Todd Eldredge: From Thin Ice to a Hot Red Ferrari

After years of struggle, the world champion skater finds success

When he was an adolescent, Todd Eldredge took the most significant step of his life: He left home with a one-way ticket.

It was the start of an unpredictable journey, like skating on thin ice, you might say. There were titles and triumphs. Doubts and debts. But for 14 years Eldredge skated on.

"It's all kind of a blur," he said after he won the men's World Figure Skating Championship as an underdog, earlier this year in Edmonton, Alberta. "And I was like: Huh? It seems weird ... world champion."

He's gotten used to it. He's made winning a habit and has been acclaimed as the successor to the throne of Brian Boitano, the last great American skater.

Last month Eldredge won both season-opening international figure skating events. First, he claimed the Skate America title in Springfield, Mass., with a flawless routine set to the music of the film "Independence Day." Last month Eldredge won the Lalique Trophy in Paris.

"When I saw him in the 1993 Nationals he looked stiff," said James Nicholls, a self-confessed skating buff. "But now he's more relaxed and a lot more graceful."

Eldredge finished third in the World Championships in 1991 and second in 1995. He won the US Championships in 1990, 1991, and 1995 and finished second in the event in 1996. He has won US titles at all three levels (novice, junior, and senior).

But this year has brought stability to a career that once flickered like a firefly. A national title won, lost, regained again, and lost again. The change came in 1993. Years of injuries battered his confidence. He briefly traded his blades for golf irons and the ice rink for the greens. "He was into soul-searching," his mother says.

Eldredge then had a heel lift inserted in his shoes and skates, because one leg is slightly shorter than the other.

"Todd always had the ability to persist," says Eldredge's mother, Ruth. "Even when some people did not believe in him, he believed in himself."

Ruth Eldredge knows a lot about her son. He made her a modern day wayfarer and changed the way their family would live.

It all started when Eldredge was 6. As the son of a commercial fisherman in Chatham, Mass., Eldredge would go out to sea in search of cod and haddock. "But he preferred water in its frozen state," Ms. Eldredge says.

Evidently enough, skating began to consume a lot of the young Eldredge's time and passion. "We thought he would play hockey," she says. "But he loved to jump." Today Eldredge reputedly has the best triple axel jump in the business.

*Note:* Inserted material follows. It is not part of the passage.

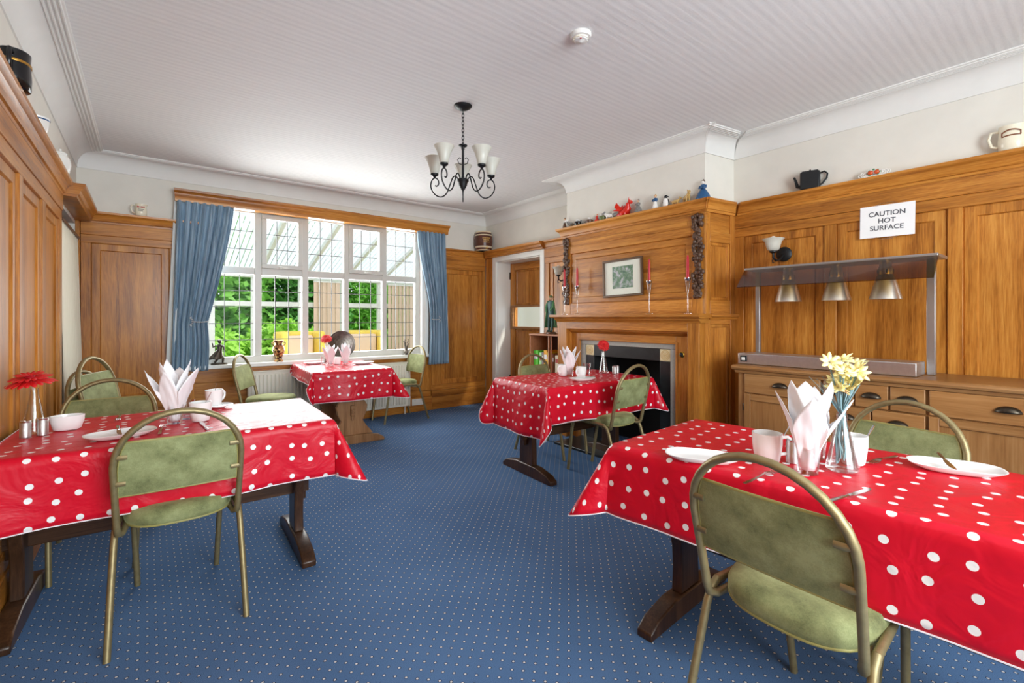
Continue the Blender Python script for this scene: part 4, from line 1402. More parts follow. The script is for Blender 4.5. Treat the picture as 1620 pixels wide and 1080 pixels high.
mug(0.285, 2.985, R_(40), 'white mug standing on a saucer at the far edge of the side wall table', 0.042, 0.085, TZ + 0.012)
spoon((0.28, 2.98, TZ + 0.03), (0.30, 3.03, TZ + 0.125), 'teaspoon in the mug on the saucer')
knife((0.195, 2.60), (0.205, 2.41), 'knife beside the near mug on the side wall table')

# -- table before the sideboard
plate(1.50, 0.86, R_(-60), 'white oval plate at the near corner of the sideboard table')
fork((1.555, 0.645), (1.385, 0.655), 'fork beside the foreground mug')
mug(1.665, 0.715, R_(-50), 'white mug beside the steel shaker on the sideboard table', 0.047, 0.096)
spoon((1.67, 0.70, TZ + 0.02), (1.72, 0.66, TZ + 0.13), 'teaspoon in the mug beside the steel shaker')
shaker(1.715, 0.655, 'steel shaker behind the mug handle on the sideboard table', 0.02, 0.078)
tumbler(1.635, 0.58, 'tumbler holding the big napkin on the sideboard table', 0.038, 0.105)
napkin(1.635, 0.58, 1.1, 'big white napkin fanned out of a tumbler beside the yellow flowers', 0.295, 0.105, 9)
tumbler(1.83, 0.625, 'tumbler half hidden behind the big napkin', 0.036, 0.10)
vase(1.755, 0.525, 'glass vase holding a bunch of yellow flowers', 0.185, 0.045)
mug(1.86, 0.525, R_(200), 'white mug behind the vase of yellow flowers', 0.042, 0.096)
spoon((1.86, 0.52, TZ + 0.02), (1.90, 0.478, TZ + 0.13), 'teaspoon in the mug behind the yellow flowers')
fork((1.92, 0.482), (2.05, 0.46), 'dark fork lying before the far sideboard chair')
plate(2.03, 0.30, R_(-70), 'white oval plate with a knife on it, by the far chair of the sideboard table')
knife((1.955, 0.292), (2.13, 0.355), 'knife laid on the plate by the far sideboard chair', TZ + 0.02)
knife((1.60, 0.415), (1.43, 0.45), 'knife on the near edge of the sideboard table')
rb = random.Random(11)
heads = []
for k in range(16):
    a, rr = rb.uniform(0, 2 * PI), rb.uniform(0.012, 0.07)
    heads.append((1.772 + rr * math.cos(a), 0.515 + rr * math.sin(a), TZ + 0.252 + 0.095 * (k / 15) + rb.uniform(-0.015, 0.015)))
for k, hd in enumerate(heads):
    root = thing('yellow_flower', 'pale yellow daisy-like flower in the bunch on the sideboard table', 'flower', T(1.755, 0.525, TZ), 'yellow flowers in the glass vase')
    h_ = Vector(hd)
    b = MB()
    base = Vector((1.755 - 0.012 + rb.uniform(-0.012, 0.012), 0.525 + rb.uniform(-0.015, 0.015), TZ + 0.02 + rb.uniform(0, 0.03)))
    neck = Vector((1.755 + rb.uniform(-0.008, 0.008), 0.525 + rb.uniform(-0.008, 0.008), TZ + 0.18))
    b.tube([base, base.lerp(neck, 0.5) + Vector((rb.uniform(-0.01, 0.01), rb.uniform(-0.01, 0.01), 0)), neck, neck.lerp(h_, 0.6), h_], 0.0026, 5)
    b.build('stem', 'stem_green', root, world=True)
    b = MB()
    Mh = Matrix.Translation(h_) @ Matrix.Rotation(rb.uniform(-0.8, 0.8), 4, 'X') @ Matrix.Rotation(rb.uniform(-0.8, 0.8), 4, 'Y')
    for i in range(8):
        a = 2 * PI * i / 8 + rb.uniform(-0.1, 0.1)
        q_ = rb.uniform(0.030, 0.040)
        vs = []
        for t, w_ in ((0.1, 0.3), (0.45, 1.0), (0.8, 0.7), (1.0, 0.1)):
            for s_ in (-1, 1):
                c_ = (q_ * t, s_ * 0.0075 * w_, q_ * 0.35 * t * (1 - 0.3 * t))
                vs.append((c_[0] * math.cos(a) - c_[1] * math.sin(a), c_[0] * math.sin(a) + c_[1] * math.cos(a), c_[2]))
        b.add(vs, [(2 * i_, 2 * i_ + 1, 2 * i_ + 3, 2 * i_ + 2) for i_ in range(3)], Mh)
    b.build('petals', 'petal_yellow', root, world=True, smooth=30, solid=0.001)
b = MB()
for k in range(14):
    p0 = Vector((1.755, 0.525, TZ + 0.17)); p1 = Vector((1.735 + rb.uniform(-0.06, 0.02), 0.55 + rb.uniform(-0.03, 0.05), TZ + rb.uniform(0.25, 0.31)))
    b.tube([p0, p0.lerp(p1, 0.5) + Vector((0, 0, 0.01)), p1], [0.001, 0.0008, 0.0004], 4)
tag(b.build('grass_spray', 'stem_green', smooth=0), 'fine grey-green grass spray among the yellow flowers', 'foliage', kind='stuff')

# -- table before the fireplace
mug(2.76, 2.83, R_(190), 'white mug beside the napkin on the fireplace table', 0.043, 0.094)
tumbler(2.80, 2.79, 'tumbler holding the napkin on the fireplace table')
napkin(2.80, 2.79, 0.2, 'white napkin fanned out of a tumbler on the fireplace table', 0.25, 0.085, 14)
mug(2.77, 2.63, R_(190), 'white mug behind the plate on the fireplace table', 0.042, 0.09)
spoon((2.77, 2.62, TZ + 0.02), (2.74, 2.66, TZ + 0.125), 'teaspoon in the mug on the fireplace table')
plate(2.68, 2.53, R_(-8), 'white oval plate with a knife on it, on the fireplace table', 0.11, 0.065)
knife((2.61, 2.55), (2.76, 2.50), 'knife laid on the plate on the fireplace table', TZ + 0.02)
tumbler(3.02, 2.80, 'empty tumbler in the middle of the fireplace table', 0.034, 0.09)
vase(3.17, 2.74, 'glass bud vase before the fireplace holding a red gerbera', 0.19)
gerbera(3.17, 2.74, (3.15, 2.72, 0.965), 0.056, 'red gerbera in the vase before the fireplace', (0.9, -0.55), 3)
shaker(3.215, 2.655, 'steel shaker beside the vase on the fireplace table', 0.019, 0.07)
shaker(3.265, 2.665, 'steel shaker nearest the slate fireplace', 0.019, 0.07)

# -- table under the window
plate(1.40, 5.18, R_(15), 'white oval plate near the radiator end of the window table')
tumbler(1.44, 5.00, 'empty tumbler on the window table beside the napkins', 0.036, 0.09)
tumbler(1.475, 4.91, 'tumbler holding the spiky napkin on the window table', 0.034, 0.10)
napkin(1.475, 4.91, 0.9, 'spiky white napkin nearer the red flower on the window table', 0.225, 0.07, 21)
vase(1.50, 5.10, 'glass bud vase on the window table holding a red gerbera', 0.19, 0.036)
gerbera(1.50, 5.10, (1.485, 5.08, 0.985), 0.06, 'red gerbera in the vase under the window', (0.7, -0.3), 6)
b = MB(); b.lathe([(0.03, 0), (0.036, 0.004), (0.04, 0.075), (0.037, 0.075), (0.03, 0.01), (0, 0.009)], 24, T(1.575, 5.0, TZ))
tag(b.build('sugar_pot', 'china', smooth=45), 'plain white pot between the napkins on the window table', 'pot')
tumbler(1.63, 4.90, 'tumbler holding the rounded napkin on the window table', 0.034, 0.10)
napkin(1.63, 4.90, 2.0, 'rounded white napkin in front of the pewter tray', 0.23, 0.06, 25)
plate(1.80, 4.86, R_(15), 'white oval plate at the open end of the window table')

# ================================================================== CEILING FITTINGS
ch = thing('chandelier', 'black wrought iron five-arm chandelier with frosted glass shades', 'chandelier', T(1.69, 2.70, 0))
MC = T(1.69, 2.70)
b = MB(); b.lathe([(0.0, 2.612), (0.02, 2.613), (0.04, 2.62), (0.058, 2.632), (0.062, 2.64)], 28, MC); b.build('ceiling_rose', 'black_iron', ch, world=True)
for k in range(9):
    z = 2.598 - k * 0.025
    b = MB()
    rot = Matrix.Translation((1.69, 2.70, z)) @ Matrix.Rotation((PI / 2) * (k % 2) + 0.4, 4, 'Z')
    b.tube([(0.008 * math.cos(a), 0, 0.017 * math.sin(a)) for a in [2 * PI * i / 12 for i in range(12)]], 0.0024, 6, True, M=rot)
    b.build('chain_link', 'black_iron', ch, world=True)
b = MB(); b.lathe([(0.0, 2.392), (0.006, 2.39), (0.006, 2.378), (0.03, 2.372), (0.028, 2.366), (0.012, 2.36), (0.011, 2.345), (0.008, 2.34), (0.008, 2.16), (0.012, 2.15), (0.038, 2.14), (0.04, 2.13), (0.03, 2.115), (0.028, 2.1), (0.016, 2.078), (0.012, 2.07), (0.006, 2.062), (0.004, 2.03), (0.001, 1.99)][::-1], 20, MC)
b.build('column', 'black_iron', ch, world=True)
b = MB()
for s in (1, -1):
    b.tube([(s * 0.008, 0, 2.24), (s * 0.03, 0, 2.25), (s * 0.036, 0, 2.275), (s * 0.022, 0, 2.29), (s * 0.014, 0, 2.278)], 0.003, 6, M=T(1.69, 2.70, 0, -0.66))
b.build('scroll', 'black_iron', ch, world=True)
camdir = math.atan2(-2.70, -1.69)
for k in range(5):
    A = T(1.69, 2.70, 0, camdir + R_(36 + 72 * k))
    pr = [(0.03, 2.135), (0.05, 2.165), (0.072, 2.158), (0.092, 2.11), (0.115, 2.055), (0.15, 2.03), (0.19, 2.04), (0.222, 2.075), (0.232, 2.115), (0.222, 2.15), (0.2, 2.162), (0.18, 2.148), (0.175, 2.12), (0.19, 2.105), (0.203, 2.114)]
    # smooth the curve
    pts = []
    for i in range(len(pr) - 1):
        p0, p1, p2, p3 = pr[max(i - 1, 0)], pr[i], pr[i + 1], pr[min(i + 2, len(pr) - 1)]
        for t in (0, 0.33, 0.66):
            pts.append(tuple(0.5 * ((2 * p1[j]) + (p2[j] - p0[j]) * t + (2 * p0[j] - 5 * p1[j] + 4 * p2[j] - p3[j]) * t * t + (-p0[j] + 3 * p1[j] - 3 * p2[j] + p3[j]) * t ** 3) for j in (0, 1)))
    b = MB(); b.tube([(r, 0, z) for r, z in pts], 0.0045, 7, M=A)
    arm = b.build('arm', 'black_iron', ch, world=True, smooth=60)
    Mc = A @ Matrix.Translation((0.205, 0, 0))
    b = MB(); b.lathe([(0.005, 2.158), (0.01, 2.172), (0.026, 2.182), (0.027, 2.192), (0.014, 2.194)], 18, Mc); b.build('cup', 'black_iron', arm, world=True)
    b = MB(); b.lathe([(0.022, 2.19), (0.03, 2.20), (0.036, 2.235), (0.048, 2.27), (0.066, 2.302), (0.063, 2.302), (0.045, 2.268), (0.033, 2.235), (0.02, 2.196), (0, 2.196)], 26, Mc); b.build('glass_shade', 'frosted_shade', arm, world=True, smooth=60)

sd = thing('smoke_detector', 'round white smoke detector on the ceiling', 'smoke detector', T(1.735, 1.65, 2.64))
MS = T(1.735, 1.65)
b = MB(); b.lathe([(0.0, 2.598), (0.012, 2.6), (0.016, 2.604), (0.032, 2.606), (0.036, 2.612), (0.034, 2.618), (0.05, 2.62), (0.053, 2.628), (0.053, 2.64)], 30, MS); b.build('housing', 'upvc', sd, world=True)
b = MB(); b.lathe([(0.0385, 2.611), (0.0385, 2.619)], 30, MS)
for k in range(12):
    a = 2 * PI * k / 12
    b.box(0.033, -0.003, 2.609, 0.0385, 0.003, 2.62, MS @ Matrix.Rotation(a, 4, 'Z'))
b.build('vent_ring', 'radiator_white', sd, world=True)
b = MB(); b.ball((1.735 - 0.02, 1.65 - 0.02, 2.605), 0.004, 8, 6); b.build('indicator', 'ink_red', sd, world=True)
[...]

When a 10-year-old Eldredge made skating his top priority in life, his parents shopped for a coach. They found Richard Callaghan, a well-known coach in figure skating's insular world.

Eldredge followed Callaghan, and his mother followed him. First to Philadelphia, then to Colorado Springs, Colo., next to San Diego, and finally to Bloomfield Hills, Michigan, where he now lives, trains, and drives a red 1996 Ferrari F355 convertible, worth an estimated $135,000.

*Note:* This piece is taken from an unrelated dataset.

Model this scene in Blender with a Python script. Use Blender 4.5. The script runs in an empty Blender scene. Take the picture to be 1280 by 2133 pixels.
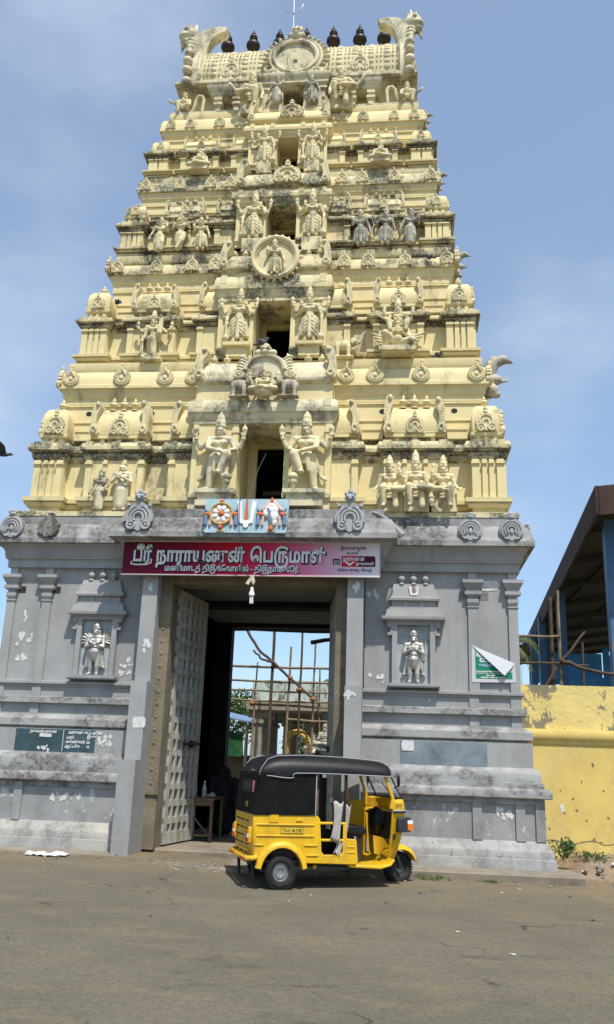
import bpy, math, random
from mathutils import Vector, Matrix
random.seed(11)
S = bpy.context.scene
C = S.collection
R = math.radians
PI = math.pi

# ---------------------------------------------------------------- camera
def make_camera():
    cam = bpy.data.cameras.new('camera'); o = bpy.data.objects.new('camera', cam); C.objects.link(o)
    p, y, r = R(16.239), R(6.4565), R(2.0279)
    f = Vector((-math.sin(y), math.cos(y), 0)); rt = Vector((math.cos(y), math.sin(y), 0)); up = Vector((0, 0, 1))
    f2 = f*math.cos(p) + up*math.sin(p); up2 = up*math.cos(p) - f*math.sin(p)
    rt3 = rt*math.cos(r) + up2*math.sin(r); up3 = up2*math.cos(r) - rt*math.sin(r)
    M = Matrix((rt3, up3, -f2)).transposed().to_4x4()
    M.translation = Vector((2.4997, -14.56, 1.68))
    o.matrix_world = M
    cam.sensor_fit = 'VERTICAL'; cam.sensor_height = 36; cam.lens = 36*1803.0/2133
    cam.clip_end = 3000
    S.camera = o
make_camera()

# ---------------------------------------------------------------- sky, sun, exposure
SUN = Vector((0.45, -1.0, 2.1)).normalized()
SKYOFF = (2.6, 5.5, 1.7)
def make_world():
    w = bpy.data.worlds.new('World'); S.world = w; w.use_nodes = True
    nt = w.node_tree; nt.nodes.clear()
    N = nt.nodes.new; L = nt.links.new
    out = N('ShaderNodeOutputWorld'); bg = N('ShaderNodeBackground'); bg.inputs['Strength'].default_value = 0.1
    sky = N('ShaderNodeTexSky'); sky.sky_type = 'NISHITA'; sky.sun_disc = False
    sky.sun_elevation = math.asin(SUN.z); sky.sun_rotation = math.atan2(SUN.x, SUN.y)
    sky.air_density = 1.0; sky.dust_density = 1.0; sky.ozone_density = 3.0; sky.altitude = 0
    tc = N('ShaderNodeTexCoord'); mp = N('ShaderNodeMapping'); mp.inputs['Scale'].default_value = (1.0, 1.0, 1.9)
    mp.inputs['Location'].default_value = SKYOFF
    L(tc.outputs['Generated'], mp.inputs['Vector'])
    n1 = N('ShaderNodeTexNoise'); n1.inputs['Scale'].default_value = 2.1; n1.inputs['Detail'].default_value = 7; n1.inputs['Roughness'].default_value = .52
    L(mp.outputs[0], n1.inputs['Vector'])
    cr = N('ShaderNodeValToRGB'); cr.color_ramp.elements[0].position = .46; cr.color_ramp.elements[1].position = .78
    cr.color_ramp.interpolation = 'EASE'
    cr.color_ramp.elements[0].color = (.25, .25, .25, 1); cr.color_ramp.elements[1].color = (.7, .7, .7, 1)
    L(n1.outputs['Fac'], cr.inputs['Fac'])
    tn = N('ShaderNodeMix'); tn.data_type = 'RGBA'; tn.blend_type = 'MULTIPLY'; tn.inputs['Factor'].default_value = 1; tn.inputs['B'].default_value = (1.20, 1.50, 1.64, 1)
    L(sky.outputs[0], tn.inputs['A'])
    mx = N('ShaderNodeMix'); mx.data_type = 'RGBA'
    mx.inputs['B'].default_value = (7.4, 8.4, 9.8, 1)
    L(cr.outputs['Color'], mx.inputs['Factor']); L(tn.outputs['Result'], mx.inputs['A'])
    L(mx.outputs['Result'], bg.inputs['Color']); L(bg.outputs[0], out.inputs['Surface'])
make_world()
def make_sun():
    l = bpy.data.lights.new('sun', 'SUN'); l.energy = 4.9; l.angle = R(0.9); l.color = (1, .955, .87)
    o = bpy.data.objects.new('sun', l); C.objects.link(o); o.location = (6, -12, 30)
    o.rotation_euler = SUN.to_track_quat('Z', 'Y').to_euler()
make_sun()
S.view_settings.view_transform = 'Standard'; S.view_settings.look = 'None'
S.view_settings.exposure = 0.10; S.view_settings.gamma = 1; S.view_settings.use_curve_mapping = False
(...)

"It was a tough choice to leave my family to be with Todd," Mrs. Eldredge says. "But I wouldn't have been able to do it without the support of my husband and other wonderful son, Scott, who showed no signs of jealously, which we see among many siblings.

"I was there to be Mom, make hot meals and do the laundry. The mom thing." Now Mrs. Eldredge is "back to a wonderful life with my husband of 26 years."

But it takes more than a supportive family. It takes a fortune to make a fortune. Skating for six hours a day, six days a week, 10 months a year, costs an estimated $50,000 a year to pay for the ice time, the equipment, the coaching, and the travel.

"We weren't poor," Mrs. Eldredge says. "But we weren't rich either."

And what did the townsfolk do when they learned of the Eldredges' financial difficulties? They partied! They held clam bakes and dinner dances, and the proceeds were funneled into the Todd Eldredge Chatham Skating Fund. It subsidized two-thirds of Eldredge's expenses.

Now Eldredge has fame, fortune, and he says, room for improvement. He spent the summer perfecting the quad jump, something only a few skaters - Canada's Elvis Stojko and Russia's Alexei Urmanov - have mastered. And if he continues the way he is going now, he should achieve the goal that caused him to start the journey: an Olympic gold medal.